Dataset rows:
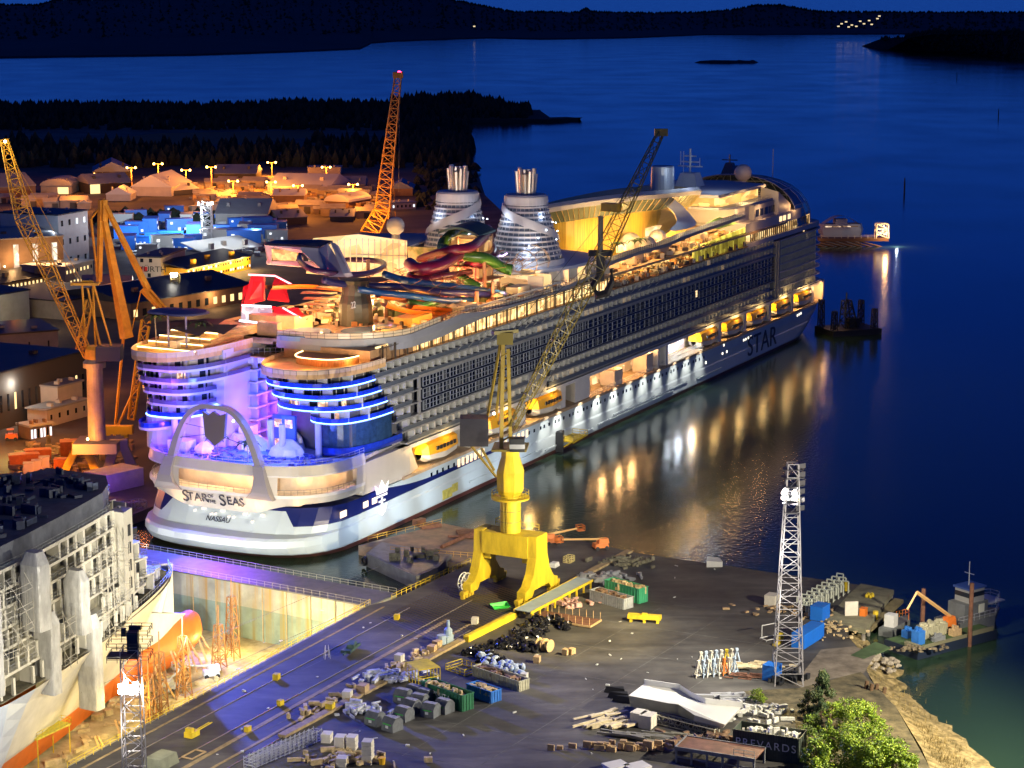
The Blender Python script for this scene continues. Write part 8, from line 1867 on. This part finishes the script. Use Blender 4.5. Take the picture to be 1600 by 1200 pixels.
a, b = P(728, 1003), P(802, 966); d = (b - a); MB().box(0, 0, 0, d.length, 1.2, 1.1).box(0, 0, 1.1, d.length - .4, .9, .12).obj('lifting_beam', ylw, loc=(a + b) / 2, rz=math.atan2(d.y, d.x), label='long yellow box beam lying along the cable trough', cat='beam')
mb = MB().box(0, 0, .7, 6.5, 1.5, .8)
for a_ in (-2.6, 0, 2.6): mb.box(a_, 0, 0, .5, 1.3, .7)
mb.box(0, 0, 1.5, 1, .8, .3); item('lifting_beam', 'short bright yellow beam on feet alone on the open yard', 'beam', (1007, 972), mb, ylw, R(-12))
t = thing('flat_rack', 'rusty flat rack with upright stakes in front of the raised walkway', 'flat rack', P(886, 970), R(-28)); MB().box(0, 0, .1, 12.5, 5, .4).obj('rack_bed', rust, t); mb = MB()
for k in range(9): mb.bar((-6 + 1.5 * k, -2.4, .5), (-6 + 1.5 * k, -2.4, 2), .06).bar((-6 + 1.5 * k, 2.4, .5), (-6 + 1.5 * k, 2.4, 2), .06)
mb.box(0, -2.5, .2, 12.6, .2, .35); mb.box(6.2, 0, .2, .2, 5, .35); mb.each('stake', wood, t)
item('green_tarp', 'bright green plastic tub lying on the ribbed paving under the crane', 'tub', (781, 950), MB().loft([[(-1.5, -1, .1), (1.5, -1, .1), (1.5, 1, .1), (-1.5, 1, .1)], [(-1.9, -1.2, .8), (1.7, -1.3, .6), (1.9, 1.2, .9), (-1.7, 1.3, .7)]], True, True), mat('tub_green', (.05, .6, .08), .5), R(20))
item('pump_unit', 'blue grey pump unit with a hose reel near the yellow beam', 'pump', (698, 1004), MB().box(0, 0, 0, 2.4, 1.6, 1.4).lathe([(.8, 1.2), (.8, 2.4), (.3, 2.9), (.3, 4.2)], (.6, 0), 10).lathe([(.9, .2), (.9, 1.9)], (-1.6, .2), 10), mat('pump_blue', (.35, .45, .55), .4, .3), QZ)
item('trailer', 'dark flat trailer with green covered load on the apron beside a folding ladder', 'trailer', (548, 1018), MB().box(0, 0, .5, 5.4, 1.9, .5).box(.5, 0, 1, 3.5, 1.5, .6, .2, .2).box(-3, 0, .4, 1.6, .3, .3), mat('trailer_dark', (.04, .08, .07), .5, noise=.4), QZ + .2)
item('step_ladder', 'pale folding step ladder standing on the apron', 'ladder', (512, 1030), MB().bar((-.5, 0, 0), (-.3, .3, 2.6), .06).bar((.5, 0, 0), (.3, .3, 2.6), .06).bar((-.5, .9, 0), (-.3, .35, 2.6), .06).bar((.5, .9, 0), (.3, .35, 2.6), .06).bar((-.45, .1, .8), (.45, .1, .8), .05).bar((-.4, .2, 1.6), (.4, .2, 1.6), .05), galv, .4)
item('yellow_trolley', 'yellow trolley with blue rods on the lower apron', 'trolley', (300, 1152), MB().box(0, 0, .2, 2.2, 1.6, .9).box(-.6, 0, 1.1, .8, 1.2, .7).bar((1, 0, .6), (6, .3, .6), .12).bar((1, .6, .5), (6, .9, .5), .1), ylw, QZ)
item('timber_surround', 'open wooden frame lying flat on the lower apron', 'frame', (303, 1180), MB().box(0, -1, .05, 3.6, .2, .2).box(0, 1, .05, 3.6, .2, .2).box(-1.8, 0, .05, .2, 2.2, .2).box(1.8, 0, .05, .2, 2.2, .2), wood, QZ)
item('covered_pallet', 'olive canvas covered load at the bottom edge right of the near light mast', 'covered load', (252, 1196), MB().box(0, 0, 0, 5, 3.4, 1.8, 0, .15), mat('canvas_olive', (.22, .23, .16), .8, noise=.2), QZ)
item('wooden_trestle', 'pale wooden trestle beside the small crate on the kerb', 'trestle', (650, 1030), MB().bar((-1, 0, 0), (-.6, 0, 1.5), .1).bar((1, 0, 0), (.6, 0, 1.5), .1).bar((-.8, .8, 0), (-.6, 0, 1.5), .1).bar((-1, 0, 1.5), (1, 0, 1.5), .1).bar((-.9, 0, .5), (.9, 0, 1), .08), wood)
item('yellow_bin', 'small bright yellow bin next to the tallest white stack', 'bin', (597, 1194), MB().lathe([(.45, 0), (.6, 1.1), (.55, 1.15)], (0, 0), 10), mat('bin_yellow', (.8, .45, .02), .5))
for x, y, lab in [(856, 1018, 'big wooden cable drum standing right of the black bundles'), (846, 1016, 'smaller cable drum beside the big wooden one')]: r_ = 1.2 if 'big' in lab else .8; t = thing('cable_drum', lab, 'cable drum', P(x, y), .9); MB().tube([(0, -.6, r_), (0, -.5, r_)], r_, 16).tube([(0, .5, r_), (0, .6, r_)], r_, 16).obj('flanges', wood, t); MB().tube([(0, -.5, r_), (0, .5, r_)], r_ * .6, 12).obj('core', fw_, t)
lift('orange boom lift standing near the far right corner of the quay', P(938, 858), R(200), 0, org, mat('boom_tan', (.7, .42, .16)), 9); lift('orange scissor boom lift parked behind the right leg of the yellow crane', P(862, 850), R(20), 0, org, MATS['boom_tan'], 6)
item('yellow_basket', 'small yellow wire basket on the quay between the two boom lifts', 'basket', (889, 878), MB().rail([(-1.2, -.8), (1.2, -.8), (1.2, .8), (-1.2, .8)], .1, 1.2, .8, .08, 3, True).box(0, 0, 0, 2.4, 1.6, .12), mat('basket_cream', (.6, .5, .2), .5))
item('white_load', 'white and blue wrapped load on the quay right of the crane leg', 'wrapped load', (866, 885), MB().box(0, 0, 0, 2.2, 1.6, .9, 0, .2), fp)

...

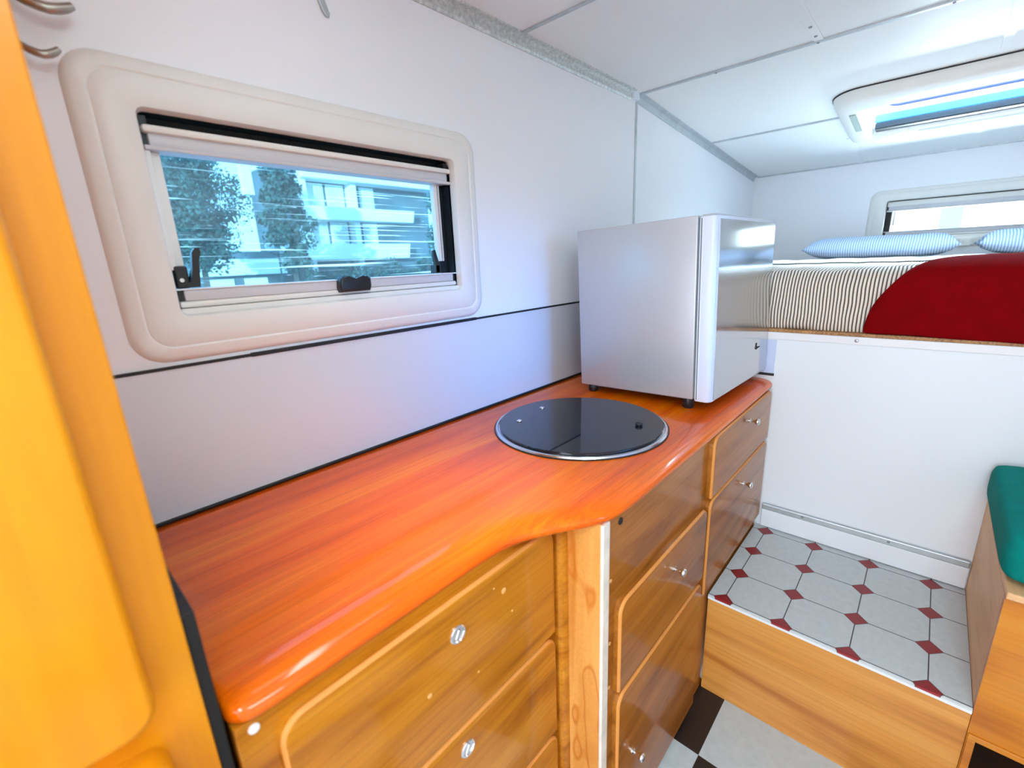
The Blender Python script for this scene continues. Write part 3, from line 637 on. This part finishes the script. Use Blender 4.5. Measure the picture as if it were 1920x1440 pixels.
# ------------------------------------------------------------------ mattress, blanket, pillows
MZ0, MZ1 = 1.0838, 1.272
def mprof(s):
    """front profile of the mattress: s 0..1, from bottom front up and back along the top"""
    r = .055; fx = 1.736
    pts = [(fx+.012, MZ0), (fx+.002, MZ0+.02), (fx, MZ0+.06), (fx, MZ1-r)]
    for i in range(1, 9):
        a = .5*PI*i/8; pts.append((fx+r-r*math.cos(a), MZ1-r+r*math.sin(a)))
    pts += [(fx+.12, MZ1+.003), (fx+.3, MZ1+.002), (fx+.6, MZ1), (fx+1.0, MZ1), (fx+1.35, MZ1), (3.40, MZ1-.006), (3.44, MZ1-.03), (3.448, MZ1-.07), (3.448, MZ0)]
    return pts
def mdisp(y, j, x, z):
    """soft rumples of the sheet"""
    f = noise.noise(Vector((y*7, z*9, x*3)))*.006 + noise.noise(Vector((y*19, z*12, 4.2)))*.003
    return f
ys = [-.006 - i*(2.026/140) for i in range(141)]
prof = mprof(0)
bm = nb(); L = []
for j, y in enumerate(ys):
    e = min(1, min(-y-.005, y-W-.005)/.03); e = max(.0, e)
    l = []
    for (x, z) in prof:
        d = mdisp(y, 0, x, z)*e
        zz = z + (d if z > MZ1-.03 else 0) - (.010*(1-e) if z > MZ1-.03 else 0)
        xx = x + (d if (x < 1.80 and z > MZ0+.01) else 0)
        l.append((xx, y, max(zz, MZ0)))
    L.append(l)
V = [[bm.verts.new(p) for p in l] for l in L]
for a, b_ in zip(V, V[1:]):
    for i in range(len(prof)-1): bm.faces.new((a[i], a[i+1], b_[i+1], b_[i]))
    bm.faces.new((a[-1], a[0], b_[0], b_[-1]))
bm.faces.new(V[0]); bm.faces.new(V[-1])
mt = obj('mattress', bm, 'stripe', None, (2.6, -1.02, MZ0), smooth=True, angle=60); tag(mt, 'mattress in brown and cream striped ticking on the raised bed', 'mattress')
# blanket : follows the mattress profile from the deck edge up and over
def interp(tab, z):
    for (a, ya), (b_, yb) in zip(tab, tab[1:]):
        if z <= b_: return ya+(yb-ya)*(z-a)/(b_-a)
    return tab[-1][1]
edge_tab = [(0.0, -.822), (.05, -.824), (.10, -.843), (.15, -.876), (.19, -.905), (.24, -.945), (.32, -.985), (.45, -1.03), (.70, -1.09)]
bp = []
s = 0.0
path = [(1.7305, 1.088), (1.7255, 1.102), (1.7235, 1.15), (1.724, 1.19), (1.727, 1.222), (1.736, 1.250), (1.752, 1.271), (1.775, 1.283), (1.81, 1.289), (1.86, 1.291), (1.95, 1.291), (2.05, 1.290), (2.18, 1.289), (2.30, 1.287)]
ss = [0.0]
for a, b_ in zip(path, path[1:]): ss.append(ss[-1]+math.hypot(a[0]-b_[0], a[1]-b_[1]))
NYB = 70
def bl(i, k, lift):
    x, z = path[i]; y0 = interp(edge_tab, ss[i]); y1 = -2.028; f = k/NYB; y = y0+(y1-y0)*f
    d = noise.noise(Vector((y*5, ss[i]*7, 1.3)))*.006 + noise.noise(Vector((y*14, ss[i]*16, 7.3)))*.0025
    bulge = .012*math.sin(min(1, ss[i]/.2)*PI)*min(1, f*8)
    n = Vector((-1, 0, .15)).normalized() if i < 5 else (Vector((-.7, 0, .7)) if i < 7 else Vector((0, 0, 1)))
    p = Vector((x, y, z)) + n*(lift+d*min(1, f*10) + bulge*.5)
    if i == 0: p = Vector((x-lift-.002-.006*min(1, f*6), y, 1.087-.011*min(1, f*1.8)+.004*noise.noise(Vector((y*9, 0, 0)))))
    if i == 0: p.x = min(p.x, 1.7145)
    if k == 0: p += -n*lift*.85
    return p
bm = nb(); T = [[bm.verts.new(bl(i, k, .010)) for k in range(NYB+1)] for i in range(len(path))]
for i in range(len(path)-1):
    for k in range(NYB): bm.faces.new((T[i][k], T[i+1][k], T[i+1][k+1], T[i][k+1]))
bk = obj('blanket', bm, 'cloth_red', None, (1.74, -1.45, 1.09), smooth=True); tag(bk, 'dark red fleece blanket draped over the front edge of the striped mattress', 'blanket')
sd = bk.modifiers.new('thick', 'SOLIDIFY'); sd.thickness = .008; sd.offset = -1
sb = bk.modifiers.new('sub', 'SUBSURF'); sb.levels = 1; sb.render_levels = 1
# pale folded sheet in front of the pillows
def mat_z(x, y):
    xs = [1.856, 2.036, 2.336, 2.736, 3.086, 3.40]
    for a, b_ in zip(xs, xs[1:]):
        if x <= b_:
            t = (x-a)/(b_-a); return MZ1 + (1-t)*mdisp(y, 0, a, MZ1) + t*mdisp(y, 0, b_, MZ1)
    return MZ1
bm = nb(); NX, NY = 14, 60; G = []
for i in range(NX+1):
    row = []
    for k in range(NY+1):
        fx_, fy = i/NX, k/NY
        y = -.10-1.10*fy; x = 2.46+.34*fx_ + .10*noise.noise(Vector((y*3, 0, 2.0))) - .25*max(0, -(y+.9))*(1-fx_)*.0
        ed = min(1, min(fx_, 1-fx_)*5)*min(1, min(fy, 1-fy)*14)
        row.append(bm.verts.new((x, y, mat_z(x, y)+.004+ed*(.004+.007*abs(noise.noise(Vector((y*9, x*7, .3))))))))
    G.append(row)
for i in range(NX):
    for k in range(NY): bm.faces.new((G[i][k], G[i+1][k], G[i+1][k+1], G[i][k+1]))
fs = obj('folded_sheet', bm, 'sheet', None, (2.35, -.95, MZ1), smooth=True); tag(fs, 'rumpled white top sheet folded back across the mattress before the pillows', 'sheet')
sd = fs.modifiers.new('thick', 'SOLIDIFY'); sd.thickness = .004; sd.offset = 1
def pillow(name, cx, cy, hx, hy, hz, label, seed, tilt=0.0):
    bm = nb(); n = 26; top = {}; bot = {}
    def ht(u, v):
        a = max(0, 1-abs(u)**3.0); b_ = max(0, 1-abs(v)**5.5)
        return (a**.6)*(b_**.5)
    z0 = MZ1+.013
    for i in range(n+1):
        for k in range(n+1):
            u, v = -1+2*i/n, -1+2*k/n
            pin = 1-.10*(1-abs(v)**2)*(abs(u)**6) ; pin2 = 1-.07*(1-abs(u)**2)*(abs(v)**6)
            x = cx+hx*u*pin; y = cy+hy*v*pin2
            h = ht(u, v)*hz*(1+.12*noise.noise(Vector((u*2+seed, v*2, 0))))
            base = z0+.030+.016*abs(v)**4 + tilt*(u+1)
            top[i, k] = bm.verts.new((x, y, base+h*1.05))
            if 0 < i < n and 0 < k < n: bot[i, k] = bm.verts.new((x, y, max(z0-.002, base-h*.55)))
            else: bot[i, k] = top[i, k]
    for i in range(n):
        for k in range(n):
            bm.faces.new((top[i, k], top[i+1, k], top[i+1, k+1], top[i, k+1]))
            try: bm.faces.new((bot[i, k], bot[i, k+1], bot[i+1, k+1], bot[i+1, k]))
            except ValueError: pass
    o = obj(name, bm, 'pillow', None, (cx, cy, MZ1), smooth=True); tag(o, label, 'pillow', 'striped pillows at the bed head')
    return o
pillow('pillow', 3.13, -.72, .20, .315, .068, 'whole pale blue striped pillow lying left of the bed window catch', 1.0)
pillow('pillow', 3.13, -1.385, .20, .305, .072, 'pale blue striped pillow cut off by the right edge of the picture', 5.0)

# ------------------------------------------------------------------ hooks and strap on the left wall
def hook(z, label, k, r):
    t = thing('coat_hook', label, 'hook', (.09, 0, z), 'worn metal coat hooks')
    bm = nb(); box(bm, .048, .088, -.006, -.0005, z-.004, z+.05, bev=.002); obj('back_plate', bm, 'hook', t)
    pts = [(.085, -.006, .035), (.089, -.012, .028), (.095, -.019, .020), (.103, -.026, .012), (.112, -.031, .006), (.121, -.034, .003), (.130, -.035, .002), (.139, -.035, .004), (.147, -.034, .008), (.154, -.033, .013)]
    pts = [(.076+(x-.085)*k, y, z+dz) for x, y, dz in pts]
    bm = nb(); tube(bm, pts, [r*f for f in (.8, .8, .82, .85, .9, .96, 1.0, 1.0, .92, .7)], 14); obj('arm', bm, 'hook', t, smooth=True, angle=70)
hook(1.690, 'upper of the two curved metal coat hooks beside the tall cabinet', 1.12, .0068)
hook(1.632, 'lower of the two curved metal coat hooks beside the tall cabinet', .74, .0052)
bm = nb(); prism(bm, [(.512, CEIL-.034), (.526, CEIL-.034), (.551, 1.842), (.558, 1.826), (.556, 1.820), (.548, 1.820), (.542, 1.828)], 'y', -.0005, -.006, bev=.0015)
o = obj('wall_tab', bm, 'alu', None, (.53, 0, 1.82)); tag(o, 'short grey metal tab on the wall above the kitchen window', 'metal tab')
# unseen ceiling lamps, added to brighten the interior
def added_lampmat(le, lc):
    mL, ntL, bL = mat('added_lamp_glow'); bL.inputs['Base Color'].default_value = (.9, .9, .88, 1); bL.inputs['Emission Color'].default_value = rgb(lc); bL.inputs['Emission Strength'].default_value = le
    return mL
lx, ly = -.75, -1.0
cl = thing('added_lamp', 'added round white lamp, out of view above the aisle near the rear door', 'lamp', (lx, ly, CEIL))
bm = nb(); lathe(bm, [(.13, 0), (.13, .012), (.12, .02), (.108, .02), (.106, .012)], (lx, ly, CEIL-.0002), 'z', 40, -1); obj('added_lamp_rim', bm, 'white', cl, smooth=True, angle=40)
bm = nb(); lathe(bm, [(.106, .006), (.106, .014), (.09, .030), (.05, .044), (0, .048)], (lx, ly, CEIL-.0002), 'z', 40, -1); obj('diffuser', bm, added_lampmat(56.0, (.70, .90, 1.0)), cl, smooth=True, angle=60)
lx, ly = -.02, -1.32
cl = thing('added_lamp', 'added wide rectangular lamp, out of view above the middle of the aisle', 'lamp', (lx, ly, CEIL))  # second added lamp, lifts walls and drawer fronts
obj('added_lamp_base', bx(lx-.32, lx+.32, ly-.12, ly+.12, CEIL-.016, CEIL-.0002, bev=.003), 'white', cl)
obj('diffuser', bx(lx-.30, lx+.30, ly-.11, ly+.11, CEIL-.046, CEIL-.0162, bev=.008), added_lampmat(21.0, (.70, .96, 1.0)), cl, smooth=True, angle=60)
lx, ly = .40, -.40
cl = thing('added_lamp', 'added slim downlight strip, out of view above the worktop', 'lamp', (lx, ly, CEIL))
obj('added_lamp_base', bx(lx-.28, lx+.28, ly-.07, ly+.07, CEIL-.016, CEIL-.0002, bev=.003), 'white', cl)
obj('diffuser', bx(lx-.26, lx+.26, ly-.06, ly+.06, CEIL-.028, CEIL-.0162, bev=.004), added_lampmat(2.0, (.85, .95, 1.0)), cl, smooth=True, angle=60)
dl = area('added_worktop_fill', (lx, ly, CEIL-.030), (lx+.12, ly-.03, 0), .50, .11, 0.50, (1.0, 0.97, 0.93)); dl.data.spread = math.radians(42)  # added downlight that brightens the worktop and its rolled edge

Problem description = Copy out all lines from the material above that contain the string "Write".

Output for this task =
The Blender Python script for this scene continues. Write part 8, from line 1867 on. This part finishes the script. Use Blender 4.5. Take the picture to be 1600 by 1200 pixels.
The Blender Python script for this scene continues. Write part 3, from line 637 on. This part finishes the script. Use Blender 4.5. Measure the picture as if it were 1920x1440 pixels.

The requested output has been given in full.